Quelqu’un martèle à ma porte, le chien grogne, une voix me somme: “Madame, madame, ouvrez!” Ce qui pourrait ressembler à une question de vie ou de mort n’est en fait qu’un tzigane qui veut me vendre des mirtilles. Je ne peux pas les prendre, cette fois-ci: pas le temps d’en faire quoi que ce soit jusqu’à la semaine prochaine, et mon congélateur est encore plein des produits qu’il m’a apporté auparavant: fruits sauvages, petits poissons à frire, champignons des bois. Il repart bredouille et assez fâché, je suis sa meilleure cliente dans le village et il lui faudra du temps pour écouler son seau de fruits.
Je ne sais pas où il habite: probablement dans un village voisin car ici il n’y a en principe aucun romi.
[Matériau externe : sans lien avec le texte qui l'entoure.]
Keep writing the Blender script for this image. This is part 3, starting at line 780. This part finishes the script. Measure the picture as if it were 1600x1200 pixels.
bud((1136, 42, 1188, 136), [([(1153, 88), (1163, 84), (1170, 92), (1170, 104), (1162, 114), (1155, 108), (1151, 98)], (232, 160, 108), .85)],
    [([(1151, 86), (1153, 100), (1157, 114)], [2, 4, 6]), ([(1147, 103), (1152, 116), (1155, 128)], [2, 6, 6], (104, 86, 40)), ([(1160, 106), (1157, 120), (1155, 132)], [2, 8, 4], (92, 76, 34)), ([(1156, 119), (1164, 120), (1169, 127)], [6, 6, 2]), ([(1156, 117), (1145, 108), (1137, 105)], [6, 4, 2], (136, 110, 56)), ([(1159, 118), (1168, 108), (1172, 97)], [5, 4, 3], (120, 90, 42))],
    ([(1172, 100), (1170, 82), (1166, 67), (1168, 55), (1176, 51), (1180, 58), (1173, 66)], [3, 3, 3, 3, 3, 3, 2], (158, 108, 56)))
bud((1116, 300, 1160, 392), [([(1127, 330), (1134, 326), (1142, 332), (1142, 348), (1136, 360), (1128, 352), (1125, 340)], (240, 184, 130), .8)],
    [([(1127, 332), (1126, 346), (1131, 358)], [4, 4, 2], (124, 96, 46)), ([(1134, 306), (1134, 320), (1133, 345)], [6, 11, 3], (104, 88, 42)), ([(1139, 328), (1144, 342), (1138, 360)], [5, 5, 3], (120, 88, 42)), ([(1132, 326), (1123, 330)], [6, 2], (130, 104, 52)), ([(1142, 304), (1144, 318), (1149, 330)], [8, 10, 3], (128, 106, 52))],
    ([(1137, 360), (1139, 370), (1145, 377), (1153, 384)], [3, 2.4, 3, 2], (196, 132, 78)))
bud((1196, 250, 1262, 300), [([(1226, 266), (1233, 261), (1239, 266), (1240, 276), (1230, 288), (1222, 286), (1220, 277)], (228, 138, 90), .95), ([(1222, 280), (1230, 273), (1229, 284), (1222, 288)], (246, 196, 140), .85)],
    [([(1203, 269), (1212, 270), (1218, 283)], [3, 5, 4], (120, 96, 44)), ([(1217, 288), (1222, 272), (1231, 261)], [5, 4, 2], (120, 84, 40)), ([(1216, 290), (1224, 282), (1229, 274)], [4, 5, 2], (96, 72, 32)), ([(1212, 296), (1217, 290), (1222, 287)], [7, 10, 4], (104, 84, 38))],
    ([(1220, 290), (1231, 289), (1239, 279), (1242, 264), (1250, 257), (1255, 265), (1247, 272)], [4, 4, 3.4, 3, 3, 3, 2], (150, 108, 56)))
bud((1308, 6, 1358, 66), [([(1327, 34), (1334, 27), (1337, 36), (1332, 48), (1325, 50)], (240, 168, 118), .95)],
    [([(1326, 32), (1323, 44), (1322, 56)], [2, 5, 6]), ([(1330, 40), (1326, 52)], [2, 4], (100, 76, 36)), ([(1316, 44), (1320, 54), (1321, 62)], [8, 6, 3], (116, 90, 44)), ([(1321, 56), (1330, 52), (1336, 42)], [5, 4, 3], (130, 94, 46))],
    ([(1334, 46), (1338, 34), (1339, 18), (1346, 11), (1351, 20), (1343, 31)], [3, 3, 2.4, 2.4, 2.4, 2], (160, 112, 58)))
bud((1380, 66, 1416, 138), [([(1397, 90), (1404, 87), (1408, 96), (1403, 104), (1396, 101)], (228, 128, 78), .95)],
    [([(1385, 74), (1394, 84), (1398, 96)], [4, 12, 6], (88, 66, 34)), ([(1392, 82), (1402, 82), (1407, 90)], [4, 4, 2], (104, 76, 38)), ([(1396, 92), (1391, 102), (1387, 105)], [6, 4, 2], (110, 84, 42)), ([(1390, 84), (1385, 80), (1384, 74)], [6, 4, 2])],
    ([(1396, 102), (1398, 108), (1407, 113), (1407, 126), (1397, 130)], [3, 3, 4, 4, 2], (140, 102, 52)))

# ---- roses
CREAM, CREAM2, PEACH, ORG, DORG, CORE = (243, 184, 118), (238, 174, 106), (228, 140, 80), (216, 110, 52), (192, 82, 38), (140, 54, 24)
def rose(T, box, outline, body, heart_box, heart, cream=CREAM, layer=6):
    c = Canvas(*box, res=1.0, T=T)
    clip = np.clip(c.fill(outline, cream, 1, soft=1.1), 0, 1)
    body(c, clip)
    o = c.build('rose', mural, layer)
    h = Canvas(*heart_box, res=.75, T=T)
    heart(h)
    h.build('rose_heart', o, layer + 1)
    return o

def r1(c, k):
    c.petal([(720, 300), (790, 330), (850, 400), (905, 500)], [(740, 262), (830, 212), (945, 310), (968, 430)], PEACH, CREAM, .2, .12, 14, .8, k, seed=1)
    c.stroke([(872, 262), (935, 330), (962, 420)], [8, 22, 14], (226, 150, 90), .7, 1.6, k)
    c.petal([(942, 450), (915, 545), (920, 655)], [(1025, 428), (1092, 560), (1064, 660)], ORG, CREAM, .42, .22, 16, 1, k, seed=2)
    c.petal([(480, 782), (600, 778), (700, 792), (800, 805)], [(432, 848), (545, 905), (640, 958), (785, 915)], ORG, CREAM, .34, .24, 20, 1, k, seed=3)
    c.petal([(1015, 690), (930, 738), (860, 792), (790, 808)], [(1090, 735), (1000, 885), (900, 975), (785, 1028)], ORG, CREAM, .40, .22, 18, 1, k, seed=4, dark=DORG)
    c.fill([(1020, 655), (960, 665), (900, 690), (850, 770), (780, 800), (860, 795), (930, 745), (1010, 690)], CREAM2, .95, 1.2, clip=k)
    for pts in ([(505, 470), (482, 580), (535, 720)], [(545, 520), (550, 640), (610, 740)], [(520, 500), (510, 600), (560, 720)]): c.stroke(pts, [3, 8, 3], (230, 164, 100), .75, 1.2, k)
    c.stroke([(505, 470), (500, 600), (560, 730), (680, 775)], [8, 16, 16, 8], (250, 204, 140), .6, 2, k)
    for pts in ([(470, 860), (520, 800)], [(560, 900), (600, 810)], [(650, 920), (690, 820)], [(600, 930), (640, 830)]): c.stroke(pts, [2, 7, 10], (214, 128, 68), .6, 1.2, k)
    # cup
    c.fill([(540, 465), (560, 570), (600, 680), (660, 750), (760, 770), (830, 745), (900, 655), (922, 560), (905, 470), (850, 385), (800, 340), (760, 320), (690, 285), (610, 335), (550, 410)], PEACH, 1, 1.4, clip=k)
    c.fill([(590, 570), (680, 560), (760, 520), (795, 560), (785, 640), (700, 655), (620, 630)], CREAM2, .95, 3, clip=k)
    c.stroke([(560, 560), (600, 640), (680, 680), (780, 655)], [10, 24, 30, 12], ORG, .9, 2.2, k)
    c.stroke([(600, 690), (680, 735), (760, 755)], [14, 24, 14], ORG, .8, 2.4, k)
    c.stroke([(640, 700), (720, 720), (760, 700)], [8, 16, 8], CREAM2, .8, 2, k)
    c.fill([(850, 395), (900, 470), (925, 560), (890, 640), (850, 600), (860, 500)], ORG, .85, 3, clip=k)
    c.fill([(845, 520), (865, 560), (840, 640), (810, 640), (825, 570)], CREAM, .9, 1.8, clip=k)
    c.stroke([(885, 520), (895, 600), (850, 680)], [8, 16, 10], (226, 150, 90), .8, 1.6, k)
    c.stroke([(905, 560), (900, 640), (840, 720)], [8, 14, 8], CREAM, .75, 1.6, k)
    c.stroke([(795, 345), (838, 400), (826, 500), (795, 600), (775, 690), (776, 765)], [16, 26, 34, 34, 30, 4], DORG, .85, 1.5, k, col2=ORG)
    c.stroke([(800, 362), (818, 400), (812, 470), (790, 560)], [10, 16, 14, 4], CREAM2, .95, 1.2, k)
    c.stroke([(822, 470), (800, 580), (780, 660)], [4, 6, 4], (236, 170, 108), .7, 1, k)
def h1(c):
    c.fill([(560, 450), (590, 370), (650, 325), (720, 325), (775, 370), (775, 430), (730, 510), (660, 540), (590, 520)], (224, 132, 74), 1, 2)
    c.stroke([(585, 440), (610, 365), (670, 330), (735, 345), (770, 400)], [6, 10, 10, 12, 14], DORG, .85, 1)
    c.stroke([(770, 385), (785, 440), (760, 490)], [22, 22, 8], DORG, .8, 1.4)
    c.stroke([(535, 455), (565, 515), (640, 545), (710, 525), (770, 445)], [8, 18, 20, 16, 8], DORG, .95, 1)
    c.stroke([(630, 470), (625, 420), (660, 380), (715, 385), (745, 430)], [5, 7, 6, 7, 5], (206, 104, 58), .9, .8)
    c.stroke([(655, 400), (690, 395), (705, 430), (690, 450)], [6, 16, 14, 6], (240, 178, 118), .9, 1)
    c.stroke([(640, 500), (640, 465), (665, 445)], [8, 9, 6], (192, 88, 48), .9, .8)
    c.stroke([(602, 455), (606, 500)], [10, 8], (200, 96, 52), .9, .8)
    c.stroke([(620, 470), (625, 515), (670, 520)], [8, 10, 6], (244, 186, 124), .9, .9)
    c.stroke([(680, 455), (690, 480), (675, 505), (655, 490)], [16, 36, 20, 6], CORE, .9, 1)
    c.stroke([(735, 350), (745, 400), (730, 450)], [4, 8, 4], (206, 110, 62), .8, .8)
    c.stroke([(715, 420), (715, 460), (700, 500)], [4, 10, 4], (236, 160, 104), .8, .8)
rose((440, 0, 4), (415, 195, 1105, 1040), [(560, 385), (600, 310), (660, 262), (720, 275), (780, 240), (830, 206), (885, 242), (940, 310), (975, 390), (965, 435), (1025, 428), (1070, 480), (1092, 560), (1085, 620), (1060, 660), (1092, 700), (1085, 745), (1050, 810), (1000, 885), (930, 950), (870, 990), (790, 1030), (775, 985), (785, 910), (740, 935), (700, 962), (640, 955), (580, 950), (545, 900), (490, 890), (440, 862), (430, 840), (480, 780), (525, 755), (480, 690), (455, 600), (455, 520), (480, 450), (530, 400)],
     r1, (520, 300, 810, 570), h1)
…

A quelques kilométres une communauté tzigane vit de la terre qu’elle cultive à l’ancienne, sans moyens mécaniques (quoique, récemment, j’aie vu un petit tracteur), à l’aide des petits chevaux locaux capables de tracter des cargaisons de foin ou de maïs tellement immenses que les charrettes en sont ensevelies. Les hommes portent tous une sorte de chapeau melon à large aile et les femmes les habits bariolés qui les identifient sans faute – les femmes mariées portant aussi un foulard, le batic, assorti à leur jupe.
Même habillés “en civil”, toutefois, les tziganes se reconnaissent facilement à leur teint foncé dénonçant leurs origines probablement indo-ariennes. C’est en effet de l’Inde du nord, aux frontières du Pakistan, que des clans d’intouchables semblent être arrivés dans les Balcans, via l’Arménie et l’Iran, vers la fin du Moyen-Age.
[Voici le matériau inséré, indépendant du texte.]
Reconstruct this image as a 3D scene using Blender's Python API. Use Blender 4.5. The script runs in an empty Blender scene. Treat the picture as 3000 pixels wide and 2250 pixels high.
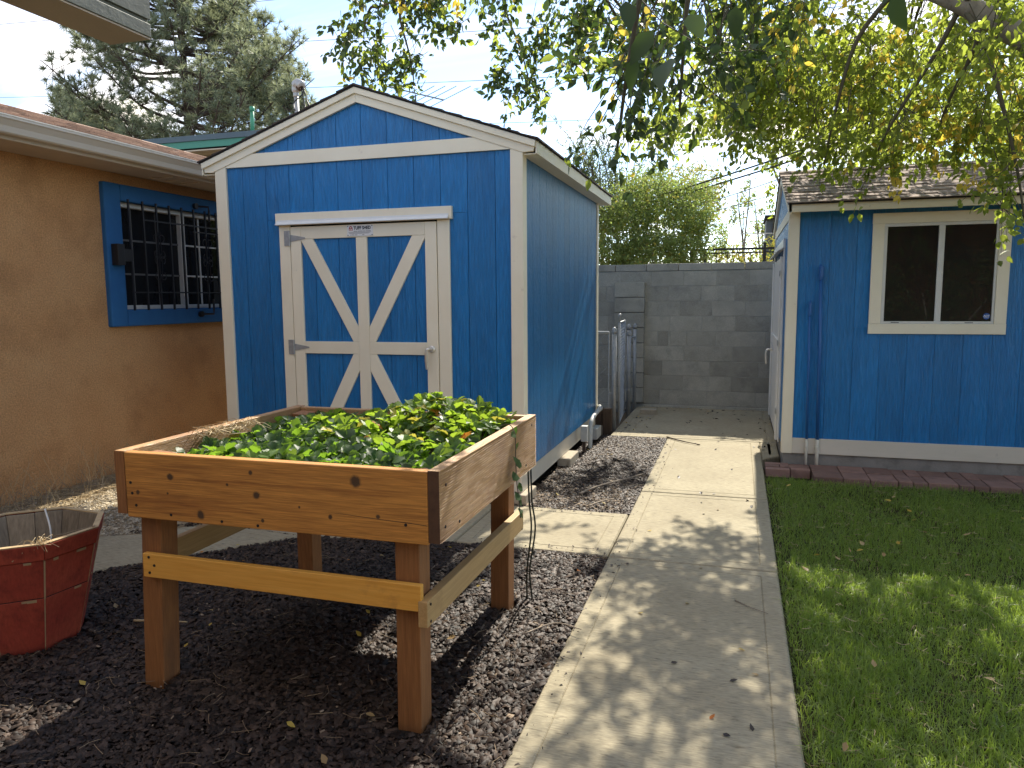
import bpy, bmesh, math, random
import numpy as np
from mathutils import Vector, Matrix
rng = np.random.default_rng(7)
random.seed(7)
sc = bpy.context.scene
COL = sc.collection

# ------------------------------------------------------------------ camera, sky, sun, exposure
cam_d = bpy.data.cameras.new('camera')
cam_d.sensor_width = 36.0
cam_d.lens = 2176.86 / 3000 * 36
cam_d.clip_start = 0.05
cam_d.clip_end = 800
cam = bpy.data.objects.new('camera', cam_d)
COL.objects.link(cam)
yaw, pitch, roll = math.radians(16.9118), math.radians(6.6518), math.radians(-0.449)
fw = Vector((-math.sin(yaw) * math.cos(pitch), math.cos(yaw) * math.cos(pitch), -math.sin(pitch)))
r0 = Vector((math.cos(yaw), math.sin(yaw), 0))
u0 = r0.cross(fw)
rt = math.cos(roll) * r0 + math.sin(roll) * u0
up = -math.sin(roll) * r0 + math.cos(roll) * u0
CAM = Vector((0, 0, 1.4723))
m = Matrix((rt, up, -fw)).transposed().to_4x4()
m.translation = CAM
cam.matrix_world = m
sc.camera = cam

SUN = Vector((0.075, 1.0, 0.935)).normalized()
elev = math.asin(SUN.z)
azim = math.atan2(SUN.x, SUN.y)
world = bpy.data.worlds.new('World')
sc.world = world
world.use_nodes = True
wn, wl = world.node_tree.nodes, world.node_tree.links
wn.clear()
wo = wn.new('ShaderNodeOutputWorld')
bg = wn.new('ShaderNodeBackground')
bg.inputs['Strength'].default_value = 0.12
sky = wn.new('ShaderNodeTexSky')
sky.sky_type = 'NISHITA'
sky.sun_disc = False
sky.sun_elevation = elev
sky.sun_rotation = azim
sky.altitude = 1600
sky.dust_density = 0.7
sky.air_density = 1.0
tc = wn.new('ShaderNodeTexCoord')
sx = wn.new('ShaderNodeSeparateXYZ')
wl.new(tc.outputs['Generated'], sx.inputs[0])
mx = wn.new('ShaderNodeMath'); mx.operation = 'MAXIMUM'; mx.inputs[1].default_value = 0.0
wl.new(sx.outputs['Z'], mx.inputs[0])
ad = wn.new('ShaderNodeMath'); ad.operation = 'ADD'; ad.inputs[1].default_value = 0.12
wl.new(mx.outputs[0], ad.inputs[0])
dv = wn.new('ShaderNodeVectorMath'); dv.operation = 'DIVIDE'
cb = wn.new('ShaderNodeCombineXYZ')
for i in range(3):
    wl.new(ad.outputs[0], cb.inputs[i])
wl.new(tc.outputs['Generated'], dv.inputs[0]); wl.new(cb.outputs[0], dv.inputs[1])
mp = wn.new('ShaderNodeMapping'); mp.inputs['Scale'].default_value = (0.55, 1.1, 0.0)
mp.inputs['Rotation'].default_value = (0, 0, 0.5)
wl.new(dv.outputs[0], mp.inputs[0])
cn = wn.new('ShaderNodeTexNoise')
cn.inputs['Scale'].default_value = 1.1; cn.inputs['Detail'].default_value = 8
cn.inputs['Roughness'].default_value = 0.55; cn.inputs['Distortion'].default_value = 0.5
wl.new(mp.outputs[0], cn.inputs['Vector'])
mr = wn.new('ShaderNodeMapRange'); mr.interpolation_type = 'SMOOTHSTEP'
mr.inputs['From Min'].default_value = 0.45; mr.inputs['From Max'].default_value = 0.70
mr.inputs['To Max'].default_value = 0.85
wl.new(cn.outputs['Fac'], mr.inputs['Value'])
mixc = wn.new('ShaderNodeMix'); mixc.data_type = 'RGBA'
mixc.inputs['B'].default_value = (8.3, 7.1, 5.7, 1)
wl.new(mr.outputs[0], mixc.inputs['Factor'])
wl.new(sky.outputs[0], mixc.inputs['A'])
wl.new(mixc.outputs['Result'], bg.inputs['Color'])
wl.new(bg.outputs[0], wo.inputs[0])

sun_d = bpy.data.lights.new('sun', 'SUN')
sun_d.energy = 3.4
sun_d.angle = math.radians(0.53)
sun_d.color = (1.0, 0.93, 0.80)
sun = bpy.data.objects.new('sun', sun_d)
sun.rotation_euler = (-SUN).to_track_quat('-Z', 'Y').to_euler()
sun.location = (2, 12, 12)
COL.objects.link(sun)
vs = sc.view_settings
vs.view_transform = 'Standard'; vs.look = 'None'; vs.gamma = 1.0; vs.use_curve_mapping = False
vs.exposure = 1.42
cy = sc.cycles
cy.max_bounces = 8; cy.diffuse_bounces = 4; cy.glossy_bounces = 3; cy.transmission_bounces = 4
cy.caustics_reflective = False; cy.caustics_refractive = False
cy.sample_clamp_indirect = 8.0
try:
    cy.use_denoising = True
except Exception:
    pass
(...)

Bien que nous soyons habitués à ne les considérer que des voyoux les tziganes, devenus serfs des monastères, des boyars ou de l’empereur et restés leur propriété jusqu’à l’abolition de l’esclavage à la moitié du XIXème siècle, ont toujours été considérés une main d’oeuvre à bon marché habile dans toute sorte de métiers manuels, des excellents musiciens et des gens du spectacle. Suivant leur spécialité, qui est toujours le fait d’un clan, on les classait en ursarii (gens du cirque, donnant des spectacles, souvent avec des ours), caldararii (fabriquants de chaudrons en cuivre), fierarii (travaillant le métal), crastarii (marchands de chevaux), spoitorii (étameurs), rudarii (travailleurs du bois), argintarii (bijoutiers), boldenii (marchands de fleurs), zlatarii ( extracteurs d’or des cours d’eau) et ainsi de suite.
Si la cohabitation n’est pas sans heurts – on leur reproche de ne pas vouloir s’intégrer et de ne suivre que leurs propres lois – on est toutefois loin de la guerre ouverte qui les oppose aux autochtones dans les pays occidentaux. Il n’est pas rare de s’assoir a côté de tziganes dans un café ou de les retrouver à la caisse d’un supermarché, et un mariage roumain n’en serait pas un si des tziganes n’enlevaient pas la mariée pour la revendre au jeune époux après un marchandage digne d’un souq.
Le coeur de leur société, c’est la famille. La famille étroite tout d’abord – mari, femme et enfants – qui se constitue en général très tôt, bien avant l’âge légal du mariage. Ensuite la famille élargie: grand-parents, frères, soeurs. Et ainsi de suite, tendant à former des communautés unies par des liens de sang ou des affinités.
Leurs rois et empereurs (en général autoproclamés et parfois en conflit entre eux) ont souvent revendiqué la constitution d’un état tzigane, en Inde ou en Somalie, arrivant même à émettre des passeports.
En attendant de convaincre les autorités, les tziganes ont continué à vivre dans leurs maisons, qu’elles soient misérables ou luxueuses (sur ces dernières les rumeurs vont bon train… la seule chose certaine est qu’elles prouvent l’existence d’une mémoire génétique, l’Orient qu’elles évoquent ayant été abandonné il y a plus d’une millennie!).